Mais forte que o Gustav foi a onda humana que esvaziou Nova Orleans na véspera do furacão. A cidade de quase dois milhões de habitantes depovoou-se por sua própria conta, sem esperar por medidas oficiais de evacuação. Ficaram para ver a tempestade chegar cerca de 50 mil soldados, deslocados para as frentes de emergência, e uns dez mil céticos, que se alistaram espontâneamente na retaguarda civil, até com estoques de cerveja em casa.
O Gustav foi só um susto. Mas, no sul dos Estados Unidos, isso basta. Lá ainda não acabou de passar o Katrina, que em 2005 matou 1.836 pessoas, deixou um prejuízo de 81 bilhões de dólares e marcou ruas inteiras de casas que nunca mais serão reconstruídas. De longe, é mais cômodo imaginar os americanos avançando do que fungindo, mesmo quando se retiram de gurras perdidas. Mas, naquela sociedade, as prerrogativas da autoconfiança não impediram que, meio século atrás, as crianças e adolescentes aprendessem na escola a acocorar debaixo da carteira, sempre que soava o alarme, simulante um ataque nuclear pela União Soviética.
A bomba na escola
Na época, o perigo se chamava Sputnik. Também vinha do céu. Mas não passava de uma bola metálica de 82 quilos, que entrou em órbita em 1958. Com ele, Moscou deu o pontapé inicial na corrida ao espaço. Logo, todo o resto parecia possível. Data daquele fim de década, também, o primeiro relatório científico, tratando de aquecimento global. Mas ninguém na época perdeu muito tempo com isso, porque a sociedade americana tinha coisas muito mais urgentes com que se preocupar. Por exemplo, treinar crianças para o dia da bomba atômica no interior dos Estados Unidos.
Os exercícios só se tornariam engraçados muitos anos depois, quando vieram parar nas memórias do escritor Bill Bryson, publicadas no Brasil com o título Vida e Época de Kid Trovão. Ele já estava na rota do ceticismo que o levaria a uma carreira literária no humorismo. Ao ouviu pela primeira vez em sala um instrutor discorrer sobre o risco da bomba, ele foi perguntar em casa por que os russos tinham que inaugurar o mundo logo em Des Moines, a plácida capital do Iowa onde morava a família Bryson, no coração do Meio Oeste. O pai respondeu que bastaria uma ogiva daquelas cair no centro militar de Omaha, a centenas de quilômetros dali, Des Moines inteira estaria morta antes do anoitecer. E, diante da explicação, o filho se recusou a participar do treinamento.
Mas com furacão ele não brinca, porque sabe que o problema de Nova Orleans não está no céu, como o Sputinik, mas na terra, que afunda inexoravelmente no golfo do México, com ajuda até das tentativas para estabilizá-la artificialmente.

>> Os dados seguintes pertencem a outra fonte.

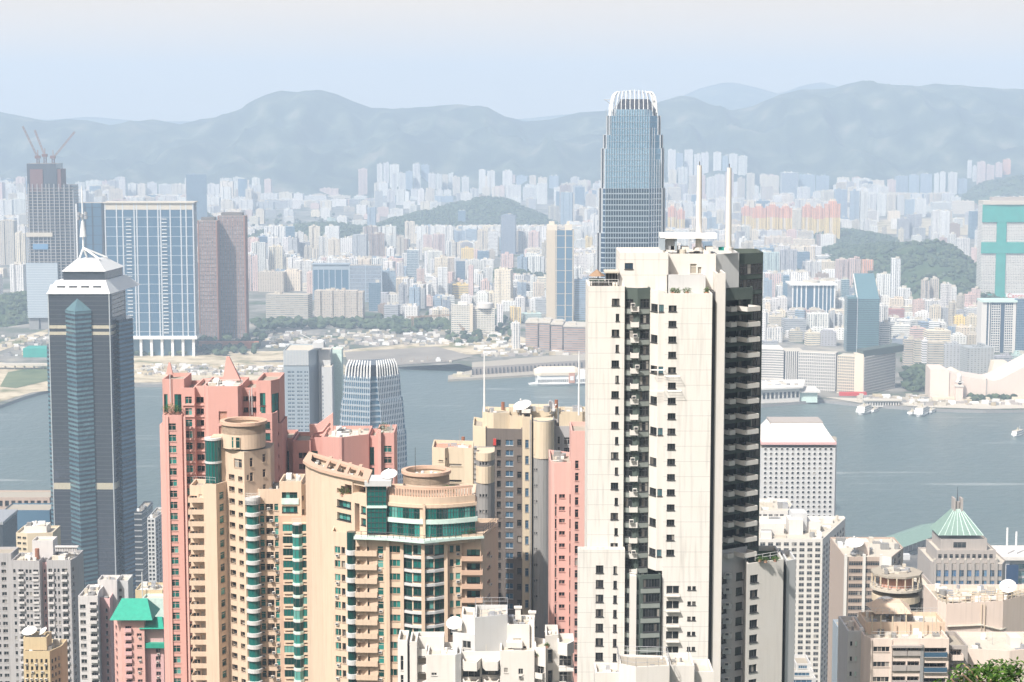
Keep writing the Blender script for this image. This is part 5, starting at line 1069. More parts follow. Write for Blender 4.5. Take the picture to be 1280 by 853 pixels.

No Mississipi, as barragens e eclusas do Mississipi retêm há décadas, rio acima, os sedimentos que, agora se sabe, calçavam o delta. Nova Orleans depende de barragens projetadas na década de 1960, que já custaram 740 milhões de dólares e estão cada vez mais longe de ficar prontas.
Há terrenos, na cidade, que estão cinco metros sob o nível do mar. Ou mais de 15 metros, quando sopra um Katrina. E a desordem climática, que conjura tempestades mais freqüentes e mais violentas no Caribe, é a mesma que empurra os oceanos sobre as bordas dos continentes. Nova Orleans não é uma questão de vida e morte para os americanos, mas um exercício simulado que o mundo todo começa a fazer diante de um planeta que vai se tornando meio irreconhecível.